Emanant du plus fervent protagoniste du principe coopératif, ces critiques sont intéressantes. On ne peut, non plus, refuser toute vérité à cette définition de l’association par Proudhon : « Un groupe dont on peut dire toujours que les membres, n’étant associés que pour eux-mêmes, sont associés contre tout le monde. » L’étude rapide, mais précise, que nous allons faire des associations de production permettra de dégager la part de vérité de ces jugemens.

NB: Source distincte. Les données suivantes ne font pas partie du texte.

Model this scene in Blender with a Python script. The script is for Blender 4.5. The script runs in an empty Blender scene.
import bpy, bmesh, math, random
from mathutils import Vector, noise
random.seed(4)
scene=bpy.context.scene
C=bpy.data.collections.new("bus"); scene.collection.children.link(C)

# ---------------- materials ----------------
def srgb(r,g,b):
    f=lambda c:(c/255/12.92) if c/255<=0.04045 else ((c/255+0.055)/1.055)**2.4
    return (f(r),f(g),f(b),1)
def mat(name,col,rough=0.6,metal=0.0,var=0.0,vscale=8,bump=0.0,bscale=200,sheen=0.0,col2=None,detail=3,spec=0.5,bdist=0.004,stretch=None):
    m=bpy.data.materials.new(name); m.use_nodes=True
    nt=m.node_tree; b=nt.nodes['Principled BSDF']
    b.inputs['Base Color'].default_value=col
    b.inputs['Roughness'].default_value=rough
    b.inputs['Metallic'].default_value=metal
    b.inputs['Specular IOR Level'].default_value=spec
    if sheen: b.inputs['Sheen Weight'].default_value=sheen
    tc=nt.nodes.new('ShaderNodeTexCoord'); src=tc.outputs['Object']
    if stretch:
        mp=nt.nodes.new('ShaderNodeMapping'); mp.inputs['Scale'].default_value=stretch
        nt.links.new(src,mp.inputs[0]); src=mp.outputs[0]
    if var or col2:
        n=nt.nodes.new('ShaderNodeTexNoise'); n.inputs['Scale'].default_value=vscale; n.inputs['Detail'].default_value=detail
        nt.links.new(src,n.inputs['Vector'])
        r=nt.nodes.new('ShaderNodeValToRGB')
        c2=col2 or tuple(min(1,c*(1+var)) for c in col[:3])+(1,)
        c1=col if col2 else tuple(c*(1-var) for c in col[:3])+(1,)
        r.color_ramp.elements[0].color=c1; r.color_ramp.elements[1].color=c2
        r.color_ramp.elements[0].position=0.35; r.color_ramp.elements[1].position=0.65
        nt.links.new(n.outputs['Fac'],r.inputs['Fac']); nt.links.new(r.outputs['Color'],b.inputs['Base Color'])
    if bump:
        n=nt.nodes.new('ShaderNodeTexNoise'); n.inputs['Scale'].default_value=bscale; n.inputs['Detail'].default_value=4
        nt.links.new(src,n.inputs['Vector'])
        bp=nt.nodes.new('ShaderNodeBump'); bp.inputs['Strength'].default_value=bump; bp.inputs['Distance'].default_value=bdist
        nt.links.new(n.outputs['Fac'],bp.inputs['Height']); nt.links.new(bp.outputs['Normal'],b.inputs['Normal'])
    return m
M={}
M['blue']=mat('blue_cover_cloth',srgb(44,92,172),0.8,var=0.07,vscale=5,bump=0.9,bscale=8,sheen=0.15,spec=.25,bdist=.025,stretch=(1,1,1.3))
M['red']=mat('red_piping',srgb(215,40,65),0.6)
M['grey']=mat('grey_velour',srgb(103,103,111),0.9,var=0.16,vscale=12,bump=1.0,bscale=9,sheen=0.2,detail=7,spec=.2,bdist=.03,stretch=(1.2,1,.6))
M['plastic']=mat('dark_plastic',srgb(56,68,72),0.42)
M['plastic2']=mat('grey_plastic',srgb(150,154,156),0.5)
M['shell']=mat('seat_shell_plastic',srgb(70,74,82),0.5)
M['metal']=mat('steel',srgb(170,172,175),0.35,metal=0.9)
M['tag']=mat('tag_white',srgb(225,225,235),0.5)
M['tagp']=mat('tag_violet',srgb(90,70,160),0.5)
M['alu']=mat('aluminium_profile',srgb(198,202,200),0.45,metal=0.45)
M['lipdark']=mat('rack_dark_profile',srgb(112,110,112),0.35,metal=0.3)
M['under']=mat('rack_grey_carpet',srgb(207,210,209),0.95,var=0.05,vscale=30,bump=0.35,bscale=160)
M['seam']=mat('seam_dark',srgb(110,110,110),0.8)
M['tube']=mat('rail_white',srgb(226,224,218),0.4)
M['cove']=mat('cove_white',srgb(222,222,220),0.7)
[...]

La coopération de production doit séduire les ouvriers par la perspective d’un avantage moral et d’un avantage matériel. Le premier consiste en ce que les ouvriers n’auraient plus de patron, plus de maître, comme on disait autrefois ; ils s’emploieraient eux-mêmes, se surveilleraient et se dirigeraient eux-mêmes ou par des délégués qu’ils éliraient et qui seraient révocables. Ils deviendraient ainsi théoriquement leurs propres maîtres. Le sentiment de l’égalité et l’amour-propre puiseraient dans cette situation une vive satisfaction. Le second avantage, celui d’ordre tout matériel, dont la perspective peut aussi induire les ouvriers à créer des sociétés coopératives de production, c’est que les profits de l’entreprise écherraient, complètement aux ouvriers. Si, conformément à la croyance naïve de nombre d’ouvriers et aux enseignemens des socialistes, notamment de Karl Marx, les profits représentent simplement du travail non payé, s’ils sont en quelque sorte réguliers et proportionnels au chiffre des affaires, on conçoit que les

  1. De la coopération et des transformations qu’elle est appelée à réaliser, etc., pages 18 à 20.